The deadly grounding of Carnival Corp.'s (CCL) Costa Concordia put the industry under intense scrutiny, and forced most operators to pull their marketing just as the key "wave season" for new reservations began. Photo: Wikimedia Commons

NEW YORK (Dow Jones)–Royal Caribbean Cruises Ltd. (RCL) predicted another bottom-line decline in the current quarter, after first-quarter profit fell sharply on cost increases and demand pressure following a competitor’s deadly crash.

The company said such challenges were largely in line with what it expected, but its outlook for the current period was much gloomier than Wall Street’s view. Shares were down 4.2% at $27.66 in recent trading, and larger rival Carnival Corp.’s (CCL) stock was down 2% at $31.95.

Royal Caribbean Chairman and Chief Executive Richard D. Fain said on a conference call that the year’s performance is tracking close to predictions, which is “very encouraging.” But he said the market remains highly volatile and uncertain. The deadly grounding of Carnival Corp.’s (CCL) Costa Concordia vessel off the coast of Italy in January put the industry under intense scrutiny, and forced most operators to pull their marketing just as the key “wave season” for new reservations began.

Chief Financial Officer Brian J. Rice said new bookings fell about 20% in the first couple weeks after the Jan. 13 wreck, but the decline has retreated to a mid single-digit percentage cumulatively in the period from early February.

While the first quarter took a big hit from the crash, the period was “so heavily booked already that it was somewhat insulated from the impact,” according to Fain.

Business in the second and third quarters was “suffering the most,” he said, and Royal Caribbean projected much lower earnings in the second quarter than expected. It forecast a bottom line between a loss of 5 cents a share and a profit of 5 cents a share, while analysts polled by Thomson Reuters expected earnings of 19 cents a share.

The company expects sequential deterioration in two key industry metrics, net revenue yield and net cruise costs excluding fuel. Constant-currency yield, which measures revenue per available cruise day, is expected to be up 4% to 5% in the second quarter after the first-quarter’s 7% increase. Divided by capacity, net cruise costs are predicted to be up 10% to 11% excluding fuel versus a 5.7% increase in the latest period.

Most of the demand pressure is centered in Europe.
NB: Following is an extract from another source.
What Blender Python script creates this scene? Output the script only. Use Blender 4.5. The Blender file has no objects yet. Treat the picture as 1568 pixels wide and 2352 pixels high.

Elsewhere, pricing remains in line or higher than the same time last year for all major itinerary groups except Europe, and the company has seen better demand over the last four weeks, especially in the U.S., where year-over-year bookings exceed last year’s levels.

It expects the effect of European business to be heaviest in the third quarter, when Europe itineraries account for more than half the total.

On the cost side, the company’s efforts to expand its international footprint, though lifting yields, have increased expenses. In addition, Royal Caribbean shifted some marketing expenses out into the second quarter because of the Costa Concordia incident, and it has an unusually high number of dry dock days for maintenance in the current quarter.

Royal Caribbean also lowered its full-year earnings outlook, which executives said “was 100% due to fuel.” It now sees $1.80 to $2.10 a share compared with February’s guidance for $1.90 to $2.30 a share. Royal Caribbean raised its projected fuel expense 3.8% for the year from its prior view, despite consumption expectation staying essentially flat.

Looking further out, Fain said sailings in the fourth quarter and for all of 2013 show promise and reiterated the company’s belief the Concordia incident wouldn’t have a long-term effect on business. Royal Caribbean also believes its globalization strategy will increase its resilience in difficult markets and spur exceptional performance in good ones.

In the latest period, Royal Caribbean reported a profit of $47 million, or 21 cents a share, down from $78.4 million, or 36 cents a share, a year earlier. The recent-quarter earnings included a penny gain related to the company’s fuel option portfolio, and the previous quarter included an 11 cent gain. The company in February forecast downbeat earnings of 10 cents to 20 cents.

Revenue increased 9.7% to $1.83 billion. Analysts polled by Thomson Reuters recently expected revenue of $1.77 billion.